**DATA SHOWN:**
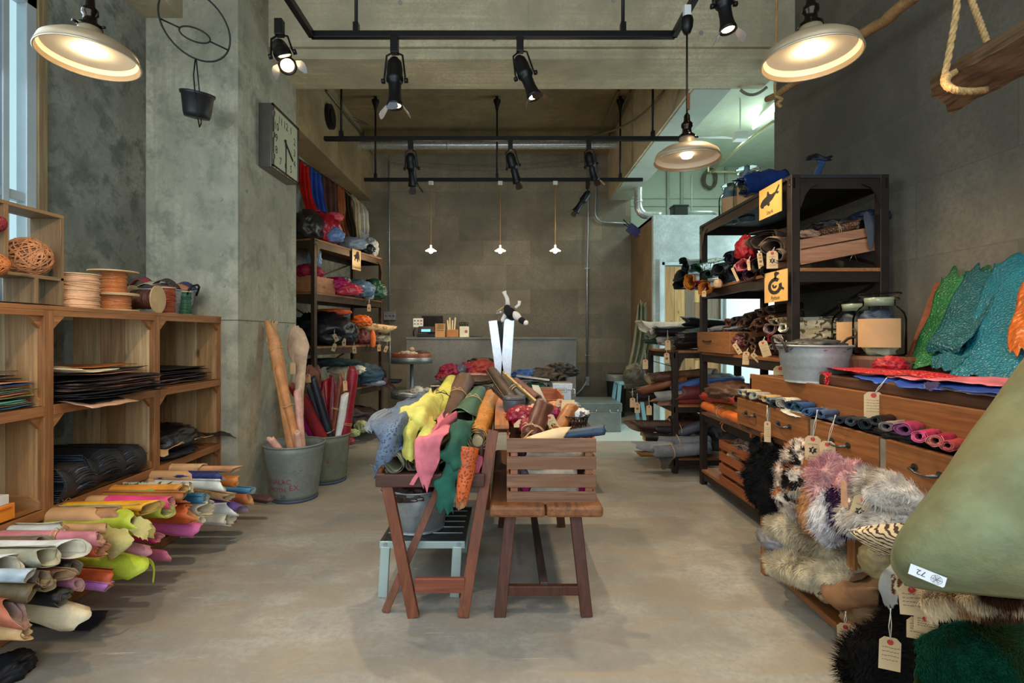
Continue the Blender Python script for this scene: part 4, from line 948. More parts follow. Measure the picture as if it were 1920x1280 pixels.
bucket('plain drab metal bucket behind the stencilled one', B2, .205, .165, .40, (128, 134, 118), [('·  6', .05, .3, .2, 0)])
TANL = (214, 148, 94)
GB = 'leather rolls standing in the buckets'
def stand(label, tp, bp, Yt, Yb_, r, rgb, **k):
    a = W(tp[0], tp[1], Y=Yt); b_ = W(bp[0], bp[1], Y=Yb_); d = (b_ - a); f = (a.z - .05) / max(a.z - b_.z, .01); e = a + d * min(f, 3)
    c = B1 if k.pop('bk', 1) == 1 else B2
    q = V((e.x, e.y, 0)) - c
    lim = .13
    if q.length > lim: q = q.normalized() * lim; e.x = c.x + q.x; e.y = c.y + q.y
    return roll(label, a, e, r * Yt / F, rgb, group=GB, **k)
stand('tallest tan hide roll with a forked top leaning on the pillar', (511, 618), (550, 838), 4.0, 3.93, 12, TANL, skew=1.6, ruf=1.4, cord=.12, rb=.045, rough=.55)
stand('second tan hide roll leaning right of the forked one', (522, 690), (562, 836), 3.92, 3.9, 8, (208, 140, 84), skew=1.5, cord=.3)
solo('leather_hide', sheet([pz((502, 608, 3.98), (510, 602, 3.98), (522, 606, 4.0)), pz((501, 635, 3.97), (508, 640, 3.97), (516, 634, 4.0)), pz((502, 655, 3.97), (512, 660, 3.95), (520, 655, 3.97))], rag=.12, rip=.01), [leather(TANL), inner_of(TANL)], 'ragged tan flap at the top of the forked hide roll', 'leather flap', solid=.003)
solo('leather_hide', sheet([pz((547, 612, 4.25), (558, 610, 4.25), (571, 622, 4.25)), pz((540, 640, 4.25), (558, 640, 4.22), (580, 646, 4.25)), pz((542, 662, 4.25), (560, 664, 4.22), (577, 662, 4.25)), pz((555, 690, 4.2), (564, 690, 4.18), (574, 690, 4.2)), pz((553, 720, 4.1), (562, 722, 4.06), (571, 722, 4.1)), pz((556, 780, 4.03), (562, 782, 4.0), (569, 780, 4.03)), pz((560, 850, 3.96), (566, 850, 3.95), (572, 850, 3.96))], rag=.02, rip=.006), [leather((224, 176, 158), .6), inner_of((224, 176, 158))], 'paddle-shaped pale pink hide standing behind the tan rolls', 'leather hide', solid=.003)
stand('pale pink roll standing in the front bucket', (557, 735), (565, 840), 4.02, 3.96, 7, (222, 170, 156), skew=1.)
stand('short pink roll stub leaning out left of the front bucket', (506, 820), (530, 850), 3.86, 3.9, 7, (230, 178, 160), skew=.4, turns=2.3)
stand('slim pink roll stub against the right tan roll', (556, 808), (562, 850), 3.86, 3.88, 6, (234, 184, 166), skew=.3)
RS = dict(bk=2)
stand('dark red suede roll leaning left out of the rear bucket', (555, 727), (618, 815), 4.3, 4.40, 13, (140, 26, 36), skew=1.4, ruf=.8, rough=.8, cord=.7, **RS)
stand('magenta roll low in the rear bucket', (567, 770), (590, 822), 4.35, 4.4, 9, (186, 22, 110), rough=.35, **RS)
stand('second magenta roll pressed beside the first', (576, 760), (596, 822), 4.42, 4.46, 7, (170, 20, 100), rough=.35, **RS)
stand('burgundy upright hide in the rear bucket, left of the red rolls', (588, 706), (608, 815), 4.52, 4.45, 15, (120, 34, 40), skew=2, ruf=1, **RS)
stand('navy black roll leaning in the rear bucket', (586, 708), (632, 812), 4.35, 4.42, 8, (34, 42, 54), rough=.3, cord=.55, kraft=.0, **RS)
stand('grey-blue roll beside the navy black one', (583, 722), (622, 815), 4.42, 4.46, 8, (84, 98, 108), skew=1.2, **RS)
stand('maroon flap roll right behind the navy black one', (600, 738), (612, 815), 4.48, 4.45, 10, (132, 30, 44), skew=1.6, **RS)
stand('bright red glossy roll in the rear bucket', (611, 712), (612, 810), 4.55, 4.5, 6, (170, 30, 36), rough=.25, turns=2.4, **RS)
stand('oxblood roll behind the brown one', (626, 712), (620, 812), 4.56, 4.5, 8, (122, 26, 34), rough=.3, skew=1.4, **RS)
stand('chestnut brown roll tied with cord in the rear bucket', (642, 700), (624, 812), 4.45, 4.45, 6, (128, 66, 44), rough=.3, cord=.35, skew=1.4, **RS)
stand('white roll standing in the rear bucket', (647, 738), (636, 812), 4.36, 4.4, 7, (226, 226, 220), kraft=0, cord=.55, turns=2.2, **RS)
stand('large glossy burgundy roll at the right of the rear bucket', (664, 690), (647, 808), 4.42, 4.42, 10, (140, 28, 40), rough=.28, skew=.6, cord=.52, rb=.05, **RS)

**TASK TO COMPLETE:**
In this exercise, set down all of the data exactly, without the pictures.

**OUTPUT:**
Continue the Blender Python script for this scene: part 4, from line 948. More parts follow. Measure the picture as if it were 1920x1280 pixels.
bucket('plain drab metal bucket behind the stencilled one', B2, .205, .165, .40, (128, 134, 118), [('·  6', .05, .3, .2, 0)])
TANL = (214, 148, 94)
GB = 'leather rolls standing in the buckets'
def stand(label, tp, bp, Yt, Yb_, r, rgb, **k):
    a = W(tp[0], tp[1], Y=Yt); b_ = W(bp[0], bp[1], Y=Yb_); d = (b_ - a); f = (a.z - .05) / max(a.z - b_.z, .01); e = a + d * min(f, 3)
    c = B1 if k.pop('bk', 1) == 1 else B2
    q = V((e.x, e.y, 0)) - c
    lim = .13
    if q.length > lim: q = q.normalized() * lim; e.x = c.x + q.x; e.y = c.y + q.y
    return roll(label, a, e, r * Yt / F, rgb, group=GB, **k)
stand('tallest tan hide roll with a forked top leaning on the pillar', (511, 618), (550, 838), 4.0, 3.93, 12, TANL, skew=1.6, ruf=1.4, cord=.12, rb=.045, rough=.55)
stand('second tan hide roll leaning right of the forked one', (522, 690), (562, 836), 3.92, 3.9, 8, (208, 140, 84), skew=1.5, cord=.3)
solo('leather_hide', sheet([pz((502, 608, 3.98), (510, 602, 3.98), (522, 606, 4.0)), pz((501, 635, 3.97), (508, 640, 3.97), (516, 634, 4.0)), pz((502, 655, 3.97), (512, 660, 3.95), (520, 655, 3.97))], rag=.12, rip=.01), [leather(TANL), inner_of(TANL)], 'ragged tan flap at the top of the forked hide roll', 'leather flap', solid=.003)
solo('leather_hide', sheet([pz((547, 612, 4.25), (558, 610, 4.25), (571, 622, 4.25)), pz((540, 640, 4.25), (558, 640, 4.22), (580, 646, 4.25)), pz((542, 662, 4.25), (560, 664, 4.22), (577, 662, 4.25)), pz((555, 690, 4.2), (564, 690, 4.18), (574, 690, 4.2)), pz((553, 720, 4.1), (562, 722, 4.06), (571, 722, 4.1)), pz((556, 780, 4.03), (562, 782, 4.0), (569, 780, 4.03)), pz((560, 850, 3.96), (566, 850, 3.95), (572, 850, 3.96))], rag=.02, rip=.006), [leather((224, 176, 158), .6), inner_of((224, 176, 158))], 'paddle-shaped pale pink hide standing behind the tan rolls', 'leather hide', solid=.003)
stand('pale pink roll standing in the front bucket', (557, 735), (565, 840), 4.02, 3.96, 7, (222, 170, 156), skew=1.)
stand('short pink roll stub leaning out left of the front bucket', (506, 820), (530, 850), 3.86, 3.9, 7, (230, 178, 160), skew=.4, turns=2.3)
stand('slim pink roll stub against the right tan roll', (556, 808), (562, 850), 3.86, 3.88, 6, (234, 184, 166), skew=.3)
RS = dict(bk=2)
stand('dark red suede roll leaning left out of the rear bucket', (555, 727), (618, 815), 4.3, 4.40, 13, (140, 26, 36), skew=1.4, ruf=.8, rough=.8, cord=.7, **RS)
stand('magenta roll low in the rear bucket', (567, 770), (590, 822), 4.35, 4.4, 9, (186, 22, 110), rough=.35, **RS)
stand('second magenta roll pressed beside the first', (576, 760), (596, 822), 4.42, 4.46, 7, (170, 20, 100), rough=.35, **RS)
stand('burgundy upright hide in the rear bucket, left of the red rolls', (588, 706), (608, 815), 4.52, 4.45, 15, (120, 34, 40), skew=2, ruf=1, **RS)
stand('navy black roll leaning in the rear bucket', (586, 708), (632, 812), 4.35, 4.42, 8, (34, 42, 54), rough=.3, cord=.55, kraft=.0, **RS)
stand('grey-blue roll beside the navy black one', (583, 722), (622, 815), 4.42, 4.46, 8, (84, 98, 108), skew=1.2, **RS)
stand('maroon flap roll right behind the navy black one', (600, 738), (612, 815), 4.48, 4.45, 10, (132, 30, 44), skew=1.6, **RS)
stand('bright red glossy roll in the rear bucket', (611, 712), (612, 810), 4.55, 4.5, 6, (170, 30, 36), rough=.25, turns=2.4, **RS)
stand('oxblood roll behind the brown one', (626, 712), (620, 812), 4.56, 4.5, 8, (122, 26, 34), rough=.3, skew=1.4, **RS)
stand('chestnut brown roll tied with cord in the rear bucket', (642, 700), (624, 812), 4.45, 4.45, 6, (128, 66, 44), rough=.3, cord=.35, skew=1.4, **RS)
stand('white roll standing in the rear bucket', (647, 738), (636, 812), 4.36, 4.4, 7, (226, 226, 220), kraft=0, cord=.55, turns=2.2, **RS)
stand('large glossy burgundy roll at the right of the rear bucket', (664, 690), (647, 808), 4.42, 4.42, 10, (140, 28, 40), rough=.28, skew=.6, cord=.52, rb=.05, **RS)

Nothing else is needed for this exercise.